Thursday, September 26, 2013

The Persistence of Memory

Wow. Just took a quick trip in the WABAC Machine. I snatched up a pair of Allen Edmonds Amok boots just before they went the way of the DoDo. If you've never ordered shoes from AE through their website, you might not have had this experience. You order the shoes and pay, then you get an email from AE explaining that while they said the shoes were in-stock, the craftsmen in Wisconsin are actually making a pair for you just at that minute in the AE atelier. So you steel yourself for a month's wait. Then the shoes arrive.

So this happened to me yesterday afternoon. I bring the package in from the porch, and open the outer, shipping box. Inside that is the dark grey AE shoe box. I slide that out and open it to see the cream-colored protective shoe bags holding my new boots.

Then the smell hit me. I guess it's been 45 years since I smelled it: the smell of newly-made shoes.
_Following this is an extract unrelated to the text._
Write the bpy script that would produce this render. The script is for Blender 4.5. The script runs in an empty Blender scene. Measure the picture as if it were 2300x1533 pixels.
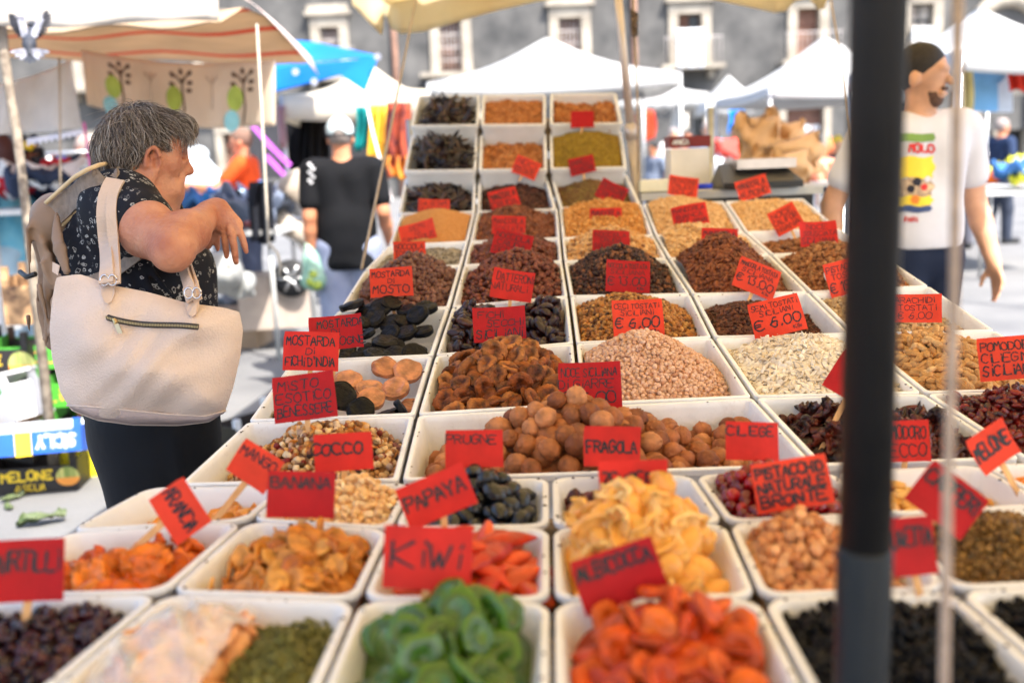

Certainly I've bought lots of new shoes since I was ten years old, but I don't remember that smell since I was a kid and my mom took me shopping at the Thom McAn shoe store out on Princess Anne Road in Norfolk.

Thom McAn was a Scottish golfer whose name and signature were taken up by Ward Melville for his shoe business in 1922. By the 1960s, when I was a kid, there were over one thousand Thom McAn shoe stores in America, including the one a few miles from our house. When I needed sneakers, my mom shopped at the Navy Exchange on the base at Little Creek where my dad was stationed. I wore a lot of PF Flyers, I think because they were linked to the Jonny Quest cartoon show. But for dress shoes--real leather, hard-soled shoes--it was Thom McAn.

When you walked into that store, the whole place smelled of leather. It was comforting. That's where I went yesterday when I opened the box from Allen Edmonds. All at once it was 1968, I was ten years old and bounding into the Thom McAn store again--the salesman measuring my foot on the Brannock device, using a shoehorn to slide my foot into the new shoe, getting me to stand up and then pressing hard on the toe box to see where my big toe was inside.

Outside, the world was spinning seemingly faster and faster. Bobby Kennedy and Martin Luther King had been assassinated, the Democratic Convention in Chicago spawned riots in the streets. Parents and older brothers were shipping out for, or already in, Vietnam. My wars would come later, but for that moment, I was safely cocooned in the warm smell of leather, my hard soles slipping on the carpet and tile of the Thom McAn store.